PP: The great leap, or leapfrogging to the next. Like publishing itself…
FB: Submitting to journals has become somewhat of a tic (or mild obsession, or procrastination technique), so I’ve racked up over 200 rejections this year so far, with my percentage of acceptances down somewhat from last year — just over 10% versus over 20% last year. It may be simply how the odds played out, or possibly that I’m aiming higher in my submissions.
PP: It’s an admirable ambition to put it out there.
FB: Aiming for rejection always seems to me to be a useful approach. Apart from literary focuses, life continues in a “two steps forward, one step back” way, with moments that feel as if the world is returning to normal, counterbalanced by extremely sobering health and political news. I keep to my routines, continue to mask when out in public and try to maintain my focus on things that I can control rather than fretting over what I cannot.
PP: Yay, let’s hear it for masks! And for what is within our power.
What have you got forthcoming? Anything you can tell?
Forthcoming this year or early next year are poems in various journals: The Quarantine Review, tiny wren, Gone Lawn, The /tℇmz/ Review, Parentheses Journal, Boats Against the Current and Rogue Agent, some of which have published my work before, while others are new for me.
The only additional thing that I hope may be forthcoming in the next short while is a chapbook that is out for consideration at a couple of places. It came together when I realized how many of my poems are concerned with water, in its various forms. The fluid dreamscapes and occasionally surreal spaces my water poems inhabit tend to coalesce around themes of family, especially from a perspective as both mother and daughter, and delve into neurodiversity and mental illness. I put the manuscript together in a way that reflects these preoccupations in what I hope is an intuitive way. Fingers crossed that it finds a home!
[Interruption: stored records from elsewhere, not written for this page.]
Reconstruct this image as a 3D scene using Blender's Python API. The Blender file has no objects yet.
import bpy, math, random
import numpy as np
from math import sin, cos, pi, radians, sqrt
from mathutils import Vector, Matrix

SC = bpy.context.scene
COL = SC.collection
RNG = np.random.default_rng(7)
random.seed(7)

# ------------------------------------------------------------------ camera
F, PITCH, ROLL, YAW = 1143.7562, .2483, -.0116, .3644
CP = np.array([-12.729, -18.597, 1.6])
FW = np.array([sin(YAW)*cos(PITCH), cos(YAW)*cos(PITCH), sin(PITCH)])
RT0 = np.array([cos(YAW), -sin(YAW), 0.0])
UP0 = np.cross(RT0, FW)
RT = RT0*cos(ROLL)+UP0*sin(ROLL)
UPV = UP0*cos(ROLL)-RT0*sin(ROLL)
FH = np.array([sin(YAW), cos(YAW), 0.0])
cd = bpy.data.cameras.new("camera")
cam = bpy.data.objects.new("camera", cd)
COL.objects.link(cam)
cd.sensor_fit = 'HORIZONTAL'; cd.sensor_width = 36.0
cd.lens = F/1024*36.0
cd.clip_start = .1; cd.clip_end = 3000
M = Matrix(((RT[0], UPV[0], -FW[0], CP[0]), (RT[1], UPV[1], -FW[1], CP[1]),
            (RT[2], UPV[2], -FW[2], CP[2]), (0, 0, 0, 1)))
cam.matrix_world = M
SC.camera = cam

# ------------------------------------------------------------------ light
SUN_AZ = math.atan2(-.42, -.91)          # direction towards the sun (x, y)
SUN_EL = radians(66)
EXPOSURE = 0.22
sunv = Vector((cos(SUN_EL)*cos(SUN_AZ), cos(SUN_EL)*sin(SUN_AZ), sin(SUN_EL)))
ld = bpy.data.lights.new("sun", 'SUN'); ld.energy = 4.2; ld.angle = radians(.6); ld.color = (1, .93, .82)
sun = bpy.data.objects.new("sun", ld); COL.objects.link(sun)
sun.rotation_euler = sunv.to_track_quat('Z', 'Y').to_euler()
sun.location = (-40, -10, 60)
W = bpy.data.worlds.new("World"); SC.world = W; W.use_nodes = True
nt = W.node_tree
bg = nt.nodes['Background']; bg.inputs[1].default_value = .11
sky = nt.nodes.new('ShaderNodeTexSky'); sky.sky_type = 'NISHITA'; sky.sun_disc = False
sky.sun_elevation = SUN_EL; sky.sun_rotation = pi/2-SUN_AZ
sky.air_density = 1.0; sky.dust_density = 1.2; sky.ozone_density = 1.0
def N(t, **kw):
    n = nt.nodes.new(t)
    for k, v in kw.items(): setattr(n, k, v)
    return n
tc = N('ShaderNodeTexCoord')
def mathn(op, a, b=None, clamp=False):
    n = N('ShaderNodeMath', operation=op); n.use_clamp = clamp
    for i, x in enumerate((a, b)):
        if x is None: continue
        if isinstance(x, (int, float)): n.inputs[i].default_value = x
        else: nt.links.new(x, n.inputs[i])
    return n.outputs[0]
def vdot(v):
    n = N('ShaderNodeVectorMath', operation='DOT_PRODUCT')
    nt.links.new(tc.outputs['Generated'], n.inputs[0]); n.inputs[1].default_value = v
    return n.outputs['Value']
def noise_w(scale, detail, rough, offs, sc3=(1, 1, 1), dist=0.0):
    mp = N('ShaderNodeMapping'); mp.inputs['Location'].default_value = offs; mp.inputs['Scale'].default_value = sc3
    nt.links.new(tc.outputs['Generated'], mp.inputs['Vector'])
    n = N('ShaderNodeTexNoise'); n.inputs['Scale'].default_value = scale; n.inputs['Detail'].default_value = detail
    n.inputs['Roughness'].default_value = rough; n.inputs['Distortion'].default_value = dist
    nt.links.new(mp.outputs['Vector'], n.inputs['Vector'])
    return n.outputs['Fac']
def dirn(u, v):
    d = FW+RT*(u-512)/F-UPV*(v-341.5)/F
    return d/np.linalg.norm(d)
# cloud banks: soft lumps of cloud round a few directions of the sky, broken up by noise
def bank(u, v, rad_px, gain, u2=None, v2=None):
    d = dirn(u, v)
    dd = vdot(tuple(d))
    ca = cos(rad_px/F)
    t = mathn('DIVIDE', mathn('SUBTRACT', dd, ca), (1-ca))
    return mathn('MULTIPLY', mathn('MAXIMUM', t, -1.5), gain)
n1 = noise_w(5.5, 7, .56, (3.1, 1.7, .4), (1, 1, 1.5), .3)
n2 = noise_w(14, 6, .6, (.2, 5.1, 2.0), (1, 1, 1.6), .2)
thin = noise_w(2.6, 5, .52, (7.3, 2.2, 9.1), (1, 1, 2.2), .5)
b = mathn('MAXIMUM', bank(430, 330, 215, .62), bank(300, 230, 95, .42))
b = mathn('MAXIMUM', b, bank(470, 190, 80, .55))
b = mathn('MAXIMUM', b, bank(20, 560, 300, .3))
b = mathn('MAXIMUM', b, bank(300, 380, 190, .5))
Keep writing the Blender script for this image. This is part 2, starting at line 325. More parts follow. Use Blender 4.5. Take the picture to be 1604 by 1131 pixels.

PP: I recall noticing water running through your poems. What work can people buy? Where?
FB: My new poetry collection, Openwork and Limestone! It is available from or through most independent bookstores around the country. Here in Ottawa, Perfect Books, Books on Beechwood and The Spaniel’s Tale all have copies, and the other two indies can bring them in.

Or people can order directly from the publisher (www.frontenachouse.com ) who will cover shipping costs (100% within Canada, 50% international). If anyone is in Ottawa and/or doesn’t mind paying a bit extra for postage, they can reach out to me, and I’ll be glad to send along a signed copy.
And I still have copies of my four previous books: the two earlier poetry collections plus my Rapunzel-channeling novella, Tower, and my story collection, Seeking Shade, that was a finalist for several awards.
PP: Awesome. Any author site, social media urls or things you’d like to plug?
FB: My website is www.francesboyle.com. I always try to keep my website up to date, including providing links to my online publications, so there is lots of work, both poetry, fiction, reviews and interviews, that people can access and read there, along with a few audio and video recordings.
PP: Awesome.
FB: I am (for now) @francesboyle19 on Twitter. I have the same handle on Instagram, though I haven’t really figured out to make Instagram useful and/or interesting. I have not yet attempted any of the Twitter alternatives, but I’ll post if I venture into ancient elephant or bee territory.
PP: It looks like twitter may not die immediately at least. I haven’t done Mastadon or Hive either, but I’m exploring Substack.
Thanks for taking time out between readings and writing to chat here.